Genre: Non-Fiction

Notes: 23/50 Chilling, well-researched, and fascinating.  About time someone got it right

Review: While I don’t remember Columbine as well as others (I was in elementary school at the time), I still remember vague echoes of horror and a little tightening around my parents about sending my sister and I off to school.  In my mind, this is the first school shooting that really rattled America and made school seem like a battlefield rather than the safety it was supposed to provide.

I remember hearing about Cassie Bernall because I want to a small, evangelical Christian school, and they lived for modern day martyrs. Cullen debunks the rumor that “she said yes” about her faith in God before Eric Harris shot her in the face.  And you know what’s so great about this book?  There’s no malice.  Cullen didn’t set out to tear the rug out from under the Bernall family and prove their daughter didn’t die for her faith, as they hoped.  He just reported the facts as he understood them. There’s no shaming the community, the police response, or blaming the Harris or Klebold families for raising sons who murdered fellow classmates.  This account simply is.

Cullen presents a painstakingly researched account of what happened at Columbine that day in 1999, an attempt to explain why, and how the community struggled to rebuild and come to terms with what happened.

What

What exactly happened that day?  Or, really, what didn’t happen?  Columbine wasn’t just meant to be a school shooting, Eric and Dylan weren’t two loners who snapped at jocks, they weren’t a part of the Trench Coat Mafia, or any of the other silly rumors circling after the shooting.  It was a bombing gone wrong.  Eric and Dylan didn’t want to shoot specific students or have a hit list, they wanted to kill everyone.  When police and emergency personnel rushed to the scene, they wanted to blow up Dylan’s car to increase the body count even more.  The guns were merely to pick of stragglers picking their way out of the wreckage of a bombed school.

Cullen was a member of the media covering Columbine and they made serious leaps of faith with little facts and primarily contributed to the myths and rumors that surround Columbine to this day.  In my opinion, this was the first truly American strategy that played out on television with the 24/7 news machine.  Reporters constantly vamp and speculate when new information isn’t available in an attempt to keep the audience engaged.  The leaps they made were logical leaps but ultimately untrue.

Why

The first question people tend to ask when something like this happens is “Why?”  We need to know motive.  It helps us tie things into neat little packages.  We need a world that makes sense and follows rules.  Outcasts picked on one too many times fit the bill.  It made sense.  Sad, tragic, yes.  But unfathomable?  No.

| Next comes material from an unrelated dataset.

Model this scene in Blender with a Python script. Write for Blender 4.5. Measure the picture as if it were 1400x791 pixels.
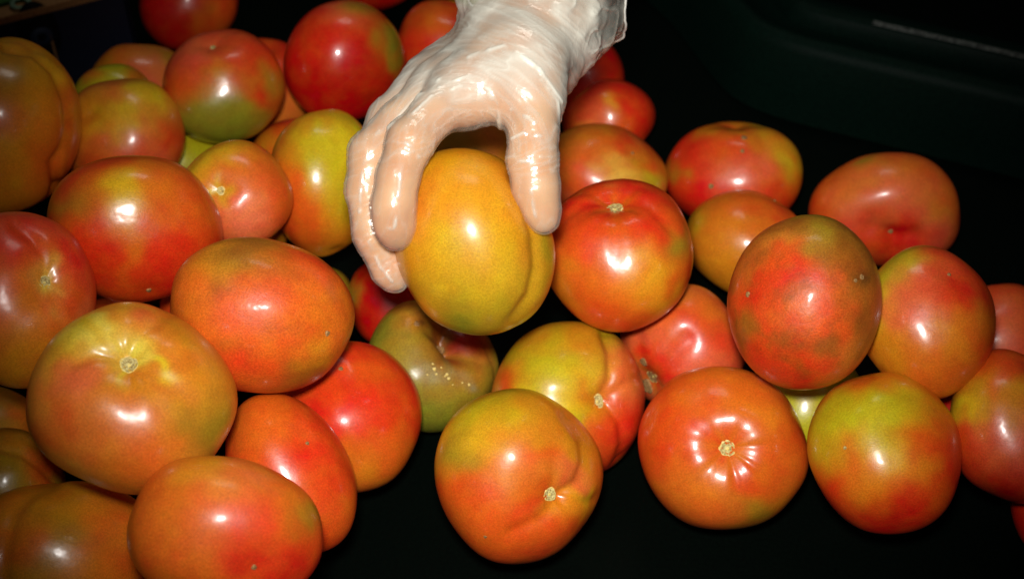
import bpy, math, random
import numpy as np
from mathutils import noise, Vector

for o in list(bpy.data.objects):
    bpy.data.objects.remove(o)
SC = bpy.context.scene
COL = SC.collection
RX, RY = 1400, 791

# ------------------------------------------------------------------ camera
F = 1944.4                                   # focal length in photo pixels (50 mm on 36 mm)
PITCH = math.radians(46)
CAM = np.array([0, -.60, .62])
f = np.array([0, math.cos(PITCH), -math.sin(PITCH)])
r = np.array([1., 0, 0])
u = np.cross(r, f)
cam_d = bpy.data.cameras.new('camera')
cam = bpy.data.objects.new('camera', cam_d)
COL.objects.link(cam)
cam.location = CAM
cam.rotation_euler = (math.radians(90) - PITCH, 0, 0)
cam_d.lens = 50
cam_d.sensor_width = 36
cam_d.clip_start = .01
cam_d.clip_end = 50
cam_d.dof.use_dof = True
cam_d.dof.focus_distance = .645
cam_d.dof.aperture_fstop = 9
SC.camera = cam

# ------------------------------------------------------------------ light
w = bpy.data.worlds.new('World')
SC.world = w
w.use_nodes = True
w.node_tree.nodes['Background'].inputs[0].default_value = (.9, .95, 1, 1)
w.node_tree.nodes['Background'].inputs[1].default_value = .010


def aim(o, d):
    o.rotation_euler = Vector(d).to_track_quat('-Z', 'Y').to_euler()


fl = bpy.data.lights.new('camera_flash', 'SPOT')     # the on-camera flash
fl.energy = 27
fl.color = (1, .97, .93)
fl.shadow_soft_size = .027
fl.spot_size = math.radians(49)
fl.spot_blend = 1
flash = bpy.data.objects.new('camera_flash', fl)
COL.objects.link(flash)
flash.location = CAM + u * .062 + r * -.01
aim(flash, (CAM + f * .68 + r * .012 + u * .005) - np.array(flash.location))

ov = bpy.data.lights.new('ceiling_tube', 'AREA')     # the shop's ceiling lights
ov.shape = 'RECTANGLE'
ov.size, ov.size_y = .40, .20
ov.energy = 1.1
ov.color = (1, .93, .82)
over = bpy.data.objects.new('ceiling_tube', ov)
COL.objects.link(over)
over.location = np.array([.0, -.1, .1]) + np.array([.05, .62, 1.05])
aim(over, np.array([0, -.1, .08]) - np.array(over.location))

SC.view_settings.view_transform = 'Standard'
SC.view_settings.look = 'None'
SC.view_settings.exposure = 0
SC.view_settings.gamma = 1
SC.render.engine = 'CYCLES'
SC.cycles.max_bounces = 8
SC.cycles.transparent_max_bounces = 12
SC.cycles.use_denoising = True
SC.cycles.sample_clamp_indirect = 4


# ------------------------------------------------------------------ helpers
def pt(x, y, t):
    d = f + r * (x - 700) / F + u * (395.5 - y) / F
    return CAM + d / np.linalg.norm(d) * t


def lin(c):
    return tuple(((v / 255) / 12.92 if v / 255 <= .04045 else ((v / 255 + .055) / 1.055) ** 2.4) for v in c)


def tag(o, label=None, cat=None, group=None, kind=None):
    if label: o['label'] = label
    if cat: o['category'] = cat
    if group: o['group'] = group
    if kind: o['kind'] = kind
    return o


def mesh_obj(name, V, Fc, mats, parent=None, loc=None, smooth=True):
    me = bpy.data.meshes.new(name)
    me.from_pydata([tuple(v) for v in V], [], [tuple(int(i) for i in q) for q in Fc])
    me.validate()
    if smooth:
        me.polygons.foreach_set('use_smooth', [True] * len(me.polygons))
    for m in (mats if isinstance(mats, (list, tuple)) else [mats]):
        me.materials.append(m)
    o = bpy.data.objects.new(name, me)
    COL.objects.link(o)
    if loc is not None: o.location = loc
    if parent is not None: o.parent = parent
    return o


def set_col(o, name, arr):
    a = o.data.color_attributes.new(name, 'FLOAT_COLOR', 'POINT')
    c = np.ones((len(o.data.vertices), 4), np.float32)
    arr = np.asarray(arr)
    if arr.ndim == 1: arr = np.stack([arr] * 3, 1)
    c[:, :3] = arr
    a.data.foreach_set('color', c.ravel())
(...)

Unfortunately, Eric and Dylan didn’t fit into these boxes.  The FBI’s assessment of Eric concluded that he was a psychopath.  He simply enjoyed killing.  There was no motive that prompted his killing.  He simply liked to watch people suffer.  He felt no empathy and very little emotion even though he could charm the pants off of any adult who felt any suspicion toward him.  Dylan simply hated his life and needed a direction – he followed Eric because it offered him a way out, it seems.

When I read this account, and I couldn’t help but think of the shooting in Aurora, CO in the movie theater of the Dark Knight Rises premiere. When I heard, I was disgusted and sad.  It hit me harder than I thought it would because my friends and I frequently see midnight premieres.  I wanted a motive.  Why would anyone do this?  What purpose does it serve?  But, unfortunately, I think reading this book gave me the answer.  He did it to do it.  Killing people was the motive, not the result. He likens himself to the Joker in the series.  Like Alfred said “some men just want to watch the world burn.”

How

The community, obviously rattled struggled for years to become normal again.  Long after the world stopped paying attention to them and long after (sadly) the nation really cared anymore.  There were lawsuits, angry parents, and students on suicide watch constantly.  Cullen’s interviews and portrayal of the principal, Mr. D, are refreshing. That man deserves a medal for taking care of his students as well as he did.

Eventually, the community reclaimed Columbine High School.  Even while today Columbine is synonymous with “school shooting,” students wanted their school back and shouted “We are..COL-um-BINE” to reclaim their identity and their pride. The world crushes us all, but they became stronger in the broken places, as Hemingway so gracefully puts it.

Bottom Line: Forget everything you thought you knew about Columbine.  This book isn’t depressing or gruesome or graphic.  It is just an attempt at an accurate account of that day and those involved. Highly recommend!